Я верю в тебя, моя душа, но другое мое Я не должно перед тобой унижаться, И ты не должна унижаться перед ним. Поваляйся со мной на траве, вынь пробку у себя из горла, Ни слов, ни музыки, ни песен, ни лекций мне не надо, даже самых лучших, Убаюкай меня колыбельной, рокотом твоего многозвучного голоса. Я помню, как однажды мы лежали вдвоем в такое прозрачное летнее утро, Ты положила голову мне на бедро, и нежно повернулась ко мне, И распахнула рубаху у меня на груди, и вонзила язык в мое голое сердце, И дотянулась до моей бороды, и дотянулась до моих ног. Тотчас возникли и простерлись вокруг меня покой и мудрость, которые выше нашего земного рассудка, И я знаю, что божья рука есть обещание моей, И я знаю, что божий дух есть брат моего, И что все мужчины, когда бы они ни родились, тоже мои братья, и женщины - мои сестры и любовницы, И что основа всего сущего - любовь, И что бесчисленные листья - и молодые и старые, И бурые муравьи в своих маленьких шахтах под ними, И мшистые лишаи на плетне, и груды камней, и бузина, и коровяк, и лаконоска.
Я верю в тебя, душа моя, но другое Я не должно пред тобой унижаться, И ты не должна унижаться перед другим. Поваляйся со мной на траве, прочисти забитое горло, Не хочу ни слов, ни рифм, ни музыки, ни обряда, ни наставления, даже лучших, Лишь твоего баюканья, гула голоса приглушенного. Помню, как лежали с тобою таким же летним прозрачным утром, Как положила ты голову мне на бедро и мягко вокруг меня обвилась, И стянула рубашку с груди, и вонзила язык в обнаженное сердце, И дотянулась до подбородка, и дотянулась до пят. Тотчас простерлись вокруг покой и мудрость, которые выше земного рассудка, И я знаю, что божья рука есть обещанье моей, И я знаю, что божий дух есть брат моего, И что братья мне все мужчины, когда-то рожденные, и что женщины все мне сестры или любовницы, И что любовь – это кильсон творения, А бесконечность – листья, жухлые в поле или в самом соку, И что под ними, в маленьких шахтах – бурые мураши, Мшистый плетень, и бузина, и коровяк, и лаконоска.
Послесловие
Открою вам небольшой и нелицеприятный секрет: эротизм, быть может, один из наиболее достоверных принципов в изучении поэтики - ибо именно желание есть то топливо, которое в одночасье воспламеняет лирическое воображение. Поэты разных эпох: от Сапфо до Уильяма Блейка и Патти Смит, отчетливо понимали (даже если нечасто в этом сознавались), что любовное вожделение всегда играет первую скрипку в симфонии стихотворения, будь объектом сего вожделения возлюбленная, Бог, слава, бессмертие, революция или собственно язык. Поздний цикл Джона Донна «Священные сонеты» по своей эмоциональной составляющей («Бог триединый, сердце мне разбей!») не менее пламенен, чем любовные стихотворения его юности. Равно как псалмы и гимны испанского мистика, поэта и святого Хуана де ла Круса (Иоанн Креста), мощь которых возможно постичь, лишь прислушавшись к собственному внутреннему голосу.

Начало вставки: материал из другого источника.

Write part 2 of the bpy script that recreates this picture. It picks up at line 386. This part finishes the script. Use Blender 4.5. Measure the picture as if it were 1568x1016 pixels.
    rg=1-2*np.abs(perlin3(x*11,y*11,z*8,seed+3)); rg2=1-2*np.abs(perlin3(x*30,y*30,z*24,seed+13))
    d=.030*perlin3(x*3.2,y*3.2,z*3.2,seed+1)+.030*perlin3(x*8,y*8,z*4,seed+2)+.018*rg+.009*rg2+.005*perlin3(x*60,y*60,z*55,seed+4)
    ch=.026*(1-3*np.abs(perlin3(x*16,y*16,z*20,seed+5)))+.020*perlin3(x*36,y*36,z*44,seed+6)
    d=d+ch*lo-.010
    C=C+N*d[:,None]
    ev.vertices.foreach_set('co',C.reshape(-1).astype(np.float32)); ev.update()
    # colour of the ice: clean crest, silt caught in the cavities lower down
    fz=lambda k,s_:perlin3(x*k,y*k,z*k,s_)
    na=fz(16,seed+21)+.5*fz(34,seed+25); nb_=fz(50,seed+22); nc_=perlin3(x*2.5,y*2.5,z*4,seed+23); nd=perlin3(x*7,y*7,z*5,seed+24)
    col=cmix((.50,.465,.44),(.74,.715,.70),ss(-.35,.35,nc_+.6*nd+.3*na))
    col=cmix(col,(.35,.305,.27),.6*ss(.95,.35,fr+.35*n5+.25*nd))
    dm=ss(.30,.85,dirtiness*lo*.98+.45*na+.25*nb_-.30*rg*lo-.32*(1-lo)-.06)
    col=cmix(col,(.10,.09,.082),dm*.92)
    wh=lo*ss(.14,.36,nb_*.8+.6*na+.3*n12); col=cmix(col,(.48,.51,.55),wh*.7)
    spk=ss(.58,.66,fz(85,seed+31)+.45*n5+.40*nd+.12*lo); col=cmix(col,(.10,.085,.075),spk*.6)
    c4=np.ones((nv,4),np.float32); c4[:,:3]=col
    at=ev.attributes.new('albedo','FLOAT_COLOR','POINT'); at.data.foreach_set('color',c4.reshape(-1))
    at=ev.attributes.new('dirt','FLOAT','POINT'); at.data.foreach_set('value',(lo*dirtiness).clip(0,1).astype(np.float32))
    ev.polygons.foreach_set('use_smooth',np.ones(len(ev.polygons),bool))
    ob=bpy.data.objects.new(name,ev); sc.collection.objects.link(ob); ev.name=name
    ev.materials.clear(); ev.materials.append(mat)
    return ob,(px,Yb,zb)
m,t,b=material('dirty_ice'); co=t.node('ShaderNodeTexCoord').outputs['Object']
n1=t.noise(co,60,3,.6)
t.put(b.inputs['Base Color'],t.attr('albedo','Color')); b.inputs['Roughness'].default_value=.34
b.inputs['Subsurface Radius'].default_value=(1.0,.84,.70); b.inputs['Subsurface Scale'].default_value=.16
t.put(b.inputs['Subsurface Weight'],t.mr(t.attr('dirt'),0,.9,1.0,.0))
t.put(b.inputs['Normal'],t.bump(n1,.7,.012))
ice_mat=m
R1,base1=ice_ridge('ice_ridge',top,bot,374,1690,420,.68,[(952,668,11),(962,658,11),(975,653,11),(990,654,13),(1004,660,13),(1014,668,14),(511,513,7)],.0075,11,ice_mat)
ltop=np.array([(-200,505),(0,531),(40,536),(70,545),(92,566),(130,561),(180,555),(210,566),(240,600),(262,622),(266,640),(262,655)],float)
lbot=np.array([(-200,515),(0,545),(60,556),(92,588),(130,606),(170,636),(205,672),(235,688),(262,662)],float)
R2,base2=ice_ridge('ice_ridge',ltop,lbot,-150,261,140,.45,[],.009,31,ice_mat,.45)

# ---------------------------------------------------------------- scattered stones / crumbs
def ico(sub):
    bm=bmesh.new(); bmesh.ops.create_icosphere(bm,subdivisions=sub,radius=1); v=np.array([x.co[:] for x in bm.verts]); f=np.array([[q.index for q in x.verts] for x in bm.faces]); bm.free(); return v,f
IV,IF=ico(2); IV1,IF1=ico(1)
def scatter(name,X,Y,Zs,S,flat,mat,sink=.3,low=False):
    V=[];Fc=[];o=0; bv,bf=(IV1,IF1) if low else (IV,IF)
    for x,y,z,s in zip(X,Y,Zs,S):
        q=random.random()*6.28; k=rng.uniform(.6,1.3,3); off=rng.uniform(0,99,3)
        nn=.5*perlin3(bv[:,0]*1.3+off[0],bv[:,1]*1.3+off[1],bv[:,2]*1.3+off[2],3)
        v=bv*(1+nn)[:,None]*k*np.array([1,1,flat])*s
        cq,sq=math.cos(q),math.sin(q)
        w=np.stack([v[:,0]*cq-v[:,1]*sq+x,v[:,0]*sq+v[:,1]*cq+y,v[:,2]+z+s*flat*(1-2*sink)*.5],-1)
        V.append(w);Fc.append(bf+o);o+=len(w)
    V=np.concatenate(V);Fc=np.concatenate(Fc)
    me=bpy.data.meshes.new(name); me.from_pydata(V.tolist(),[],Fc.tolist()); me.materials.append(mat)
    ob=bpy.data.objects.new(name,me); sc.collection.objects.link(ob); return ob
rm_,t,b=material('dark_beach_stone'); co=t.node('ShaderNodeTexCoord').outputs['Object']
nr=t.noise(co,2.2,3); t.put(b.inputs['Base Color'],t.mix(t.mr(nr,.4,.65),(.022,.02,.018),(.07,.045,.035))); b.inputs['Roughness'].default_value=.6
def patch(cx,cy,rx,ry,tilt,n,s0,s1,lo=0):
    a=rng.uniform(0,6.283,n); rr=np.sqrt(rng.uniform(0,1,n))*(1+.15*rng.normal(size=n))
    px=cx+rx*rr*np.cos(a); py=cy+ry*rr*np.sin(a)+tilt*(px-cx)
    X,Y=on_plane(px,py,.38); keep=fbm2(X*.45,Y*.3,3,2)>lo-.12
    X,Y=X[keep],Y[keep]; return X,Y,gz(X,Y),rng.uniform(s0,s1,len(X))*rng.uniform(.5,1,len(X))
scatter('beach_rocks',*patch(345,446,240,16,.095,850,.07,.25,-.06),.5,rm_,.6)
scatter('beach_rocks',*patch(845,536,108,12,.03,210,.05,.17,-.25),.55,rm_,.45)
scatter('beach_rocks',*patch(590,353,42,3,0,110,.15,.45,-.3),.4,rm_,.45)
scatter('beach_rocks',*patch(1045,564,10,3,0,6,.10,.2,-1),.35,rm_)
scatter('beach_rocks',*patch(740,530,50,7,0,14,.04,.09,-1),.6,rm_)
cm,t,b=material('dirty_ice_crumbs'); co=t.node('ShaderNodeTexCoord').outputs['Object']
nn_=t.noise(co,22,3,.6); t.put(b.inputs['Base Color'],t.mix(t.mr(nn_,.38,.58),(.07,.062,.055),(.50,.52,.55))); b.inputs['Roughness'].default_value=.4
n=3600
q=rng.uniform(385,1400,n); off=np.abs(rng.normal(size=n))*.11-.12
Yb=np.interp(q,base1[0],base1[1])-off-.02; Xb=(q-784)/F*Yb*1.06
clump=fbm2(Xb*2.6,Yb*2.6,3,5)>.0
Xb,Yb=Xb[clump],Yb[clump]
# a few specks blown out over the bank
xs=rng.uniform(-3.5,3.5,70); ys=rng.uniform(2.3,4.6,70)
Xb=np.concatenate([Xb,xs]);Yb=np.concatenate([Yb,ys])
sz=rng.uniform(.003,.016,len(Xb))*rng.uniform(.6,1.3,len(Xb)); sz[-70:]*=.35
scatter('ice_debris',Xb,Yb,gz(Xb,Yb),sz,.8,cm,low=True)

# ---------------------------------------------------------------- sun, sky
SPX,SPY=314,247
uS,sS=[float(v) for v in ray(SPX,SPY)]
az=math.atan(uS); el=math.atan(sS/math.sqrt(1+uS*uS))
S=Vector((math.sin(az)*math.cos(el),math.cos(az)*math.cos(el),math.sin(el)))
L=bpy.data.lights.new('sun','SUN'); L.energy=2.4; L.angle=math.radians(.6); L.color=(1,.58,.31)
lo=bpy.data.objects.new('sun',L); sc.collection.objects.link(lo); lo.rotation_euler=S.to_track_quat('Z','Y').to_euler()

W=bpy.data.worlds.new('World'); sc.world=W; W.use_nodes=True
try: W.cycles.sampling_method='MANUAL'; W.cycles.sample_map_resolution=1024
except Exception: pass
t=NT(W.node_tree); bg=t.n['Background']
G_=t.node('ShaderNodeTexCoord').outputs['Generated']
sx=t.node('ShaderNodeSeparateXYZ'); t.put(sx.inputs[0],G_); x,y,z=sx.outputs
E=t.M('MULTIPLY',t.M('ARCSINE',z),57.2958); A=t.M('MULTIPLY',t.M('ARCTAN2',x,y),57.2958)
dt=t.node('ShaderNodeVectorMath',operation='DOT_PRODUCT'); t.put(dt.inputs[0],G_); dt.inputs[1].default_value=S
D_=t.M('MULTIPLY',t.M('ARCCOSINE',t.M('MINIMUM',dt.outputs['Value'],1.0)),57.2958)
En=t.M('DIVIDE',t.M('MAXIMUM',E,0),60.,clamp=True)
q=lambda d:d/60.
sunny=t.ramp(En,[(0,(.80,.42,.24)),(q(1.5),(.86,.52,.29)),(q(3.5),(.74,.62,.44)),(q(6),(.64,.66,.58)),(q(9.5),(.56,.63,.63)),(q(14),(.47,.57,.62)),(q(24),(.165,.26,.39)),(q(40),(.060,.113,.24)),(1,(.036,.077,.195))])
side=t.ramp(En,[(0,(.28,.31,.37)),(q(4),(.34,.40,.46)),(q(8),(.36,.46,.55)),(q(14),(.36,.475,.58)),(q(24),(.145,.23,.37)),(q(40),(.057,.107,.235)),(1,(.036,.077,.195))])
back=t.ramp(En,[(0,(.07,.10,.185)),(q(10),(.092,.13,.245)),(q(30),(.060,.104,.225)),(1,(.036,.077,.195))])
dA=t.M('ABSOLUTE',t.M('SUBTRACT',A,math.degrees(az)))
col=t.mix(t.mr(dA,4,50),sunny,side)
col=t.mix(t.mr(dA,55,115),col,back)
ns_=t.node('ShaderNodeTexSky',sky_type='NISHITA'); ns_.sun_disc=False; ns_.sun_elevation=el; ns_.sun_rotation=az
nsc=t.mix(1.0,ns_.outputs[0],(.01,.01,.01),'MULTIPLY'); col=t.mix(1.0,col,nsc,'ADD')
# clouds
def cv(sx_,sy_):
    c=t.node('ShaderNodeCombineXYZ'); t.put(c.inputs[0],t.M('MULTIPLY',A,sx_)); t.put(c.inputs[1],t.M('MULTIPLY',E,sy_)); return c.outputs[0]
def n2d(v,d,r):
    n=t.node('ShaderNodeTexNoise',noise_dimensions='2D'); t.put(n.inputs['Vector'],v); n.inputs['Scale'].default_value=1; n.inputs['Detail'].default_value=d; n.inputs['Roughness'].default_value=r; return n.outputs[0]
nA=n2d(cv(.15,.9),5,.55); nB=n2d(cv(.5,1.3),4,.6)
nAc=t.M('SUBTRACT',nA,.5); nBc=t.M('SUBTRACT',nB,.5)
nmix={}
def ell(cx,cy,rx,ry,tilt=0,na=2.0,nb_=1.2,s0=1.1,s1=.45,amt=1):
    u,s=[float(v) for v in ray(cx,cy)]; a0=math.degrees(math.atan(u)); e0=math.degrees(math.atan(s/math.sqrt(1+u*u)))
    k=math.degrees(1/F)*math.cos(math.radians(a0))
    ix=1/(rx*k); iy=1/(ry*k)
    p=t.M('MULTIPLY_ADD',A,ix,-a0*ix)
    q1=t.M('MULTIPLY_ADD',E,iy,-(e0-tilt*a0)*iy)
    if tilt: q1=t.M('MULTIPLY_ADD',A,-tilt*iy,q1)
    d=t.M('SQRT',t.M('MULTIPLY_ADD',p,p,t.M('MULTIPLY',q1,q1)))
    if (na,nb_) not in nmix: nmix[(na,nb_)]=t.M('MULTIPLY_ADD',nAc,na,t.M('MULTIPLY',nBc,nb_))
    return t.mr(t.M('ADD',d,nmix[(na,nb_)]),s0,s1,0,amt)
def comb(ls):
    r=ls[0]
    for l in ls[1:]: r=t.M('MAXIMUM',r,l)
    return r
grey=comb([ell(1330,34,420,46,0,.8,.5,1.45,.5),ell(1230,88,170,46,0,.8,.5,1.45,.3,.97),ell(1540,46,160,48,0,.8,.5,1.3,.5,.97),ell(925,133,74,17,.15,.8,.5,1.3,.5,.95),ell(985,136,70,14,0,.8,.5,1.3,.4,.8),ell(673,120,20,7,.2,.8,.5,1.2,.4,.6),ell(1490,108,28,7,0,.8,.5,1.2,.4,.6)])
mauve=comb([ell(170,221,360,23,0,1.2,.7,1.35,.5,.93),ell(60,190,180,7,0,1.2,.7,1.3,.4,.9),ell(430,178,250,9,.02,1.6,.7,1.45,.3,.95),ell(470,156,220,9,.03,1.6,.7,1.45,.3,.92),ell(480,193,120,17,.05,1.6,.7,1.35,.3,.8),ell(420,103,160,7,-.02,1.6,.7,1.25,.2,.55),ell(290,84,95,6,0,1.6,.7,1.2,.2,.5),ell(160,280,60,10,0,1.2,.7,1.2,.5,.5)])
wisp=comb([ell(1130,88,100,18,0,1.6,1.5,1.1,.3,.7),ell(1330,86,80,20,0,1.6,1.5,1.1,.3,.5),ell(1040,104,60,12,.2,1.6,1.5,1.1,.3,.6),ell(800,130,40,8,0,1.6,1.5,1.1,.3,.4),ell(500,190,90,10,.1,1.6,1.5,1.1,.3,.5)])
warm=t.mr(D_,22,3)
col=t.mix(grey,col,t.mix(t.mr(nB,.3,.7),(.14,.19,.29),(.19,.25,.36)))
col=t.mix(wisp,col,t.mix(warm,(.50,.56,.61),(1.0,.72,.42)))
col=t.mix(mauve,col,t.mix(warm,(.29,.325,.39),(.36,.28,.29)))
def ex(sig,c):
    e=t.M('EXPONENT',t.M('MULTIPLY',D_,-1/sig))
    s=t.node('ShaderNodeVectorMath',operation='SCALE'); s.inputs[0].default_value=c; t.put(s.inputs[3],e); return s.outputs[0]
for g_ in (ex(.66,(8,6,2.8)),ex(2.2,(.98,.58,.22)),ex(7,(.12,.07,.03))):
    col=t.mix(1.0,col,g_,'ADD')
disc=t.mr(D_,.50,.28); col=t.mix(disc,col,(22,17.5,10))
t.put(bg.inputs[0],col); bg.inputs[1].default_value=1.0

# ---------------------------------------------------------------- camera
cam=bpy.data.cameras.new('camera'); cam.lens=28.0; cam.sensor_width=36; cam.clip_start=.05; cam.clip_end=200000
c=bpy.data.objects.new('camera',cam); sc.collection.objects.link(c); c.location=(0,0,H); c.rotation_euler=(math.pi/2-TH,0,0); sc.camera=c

Ново и дерзко стремление Уитмена высказать сию мысль прямо, без обиняков, обрисовывая любовное воссоединение плоти и духа – а ведь именно оно с давних времен порождало «лирический импульс», в свою очередь ложившийся в «основу всего сущего»; управлявший движением любовной лодки, под парусом которой плавал каждый любящий; пробуждавший для «тревог и волнений» - каждого живущего. А как следствие – освобождение от ненужных обязательств и тихий звук колыбельной, именуемой поэтом «рокотом многозвучного голоса». Голоса каждого читателя его строк – моего и Вашего – голоса братьев и сестер, современников и потомков. Голосом, в котором звучит и соленый плеск волн, и «покой и мудрость, которые выше нашего земного рассудка». Да Вы и сами его только что слышали.
—CM
Вопрос
Пятое стихотворение - одно из наиболее физиологических и одновременно высоко-духовных стихотворений цикла. Разделяете ли Вы уверенность Уитмена в том, что таинство мироздания можно постичь лишь посредством физического тела?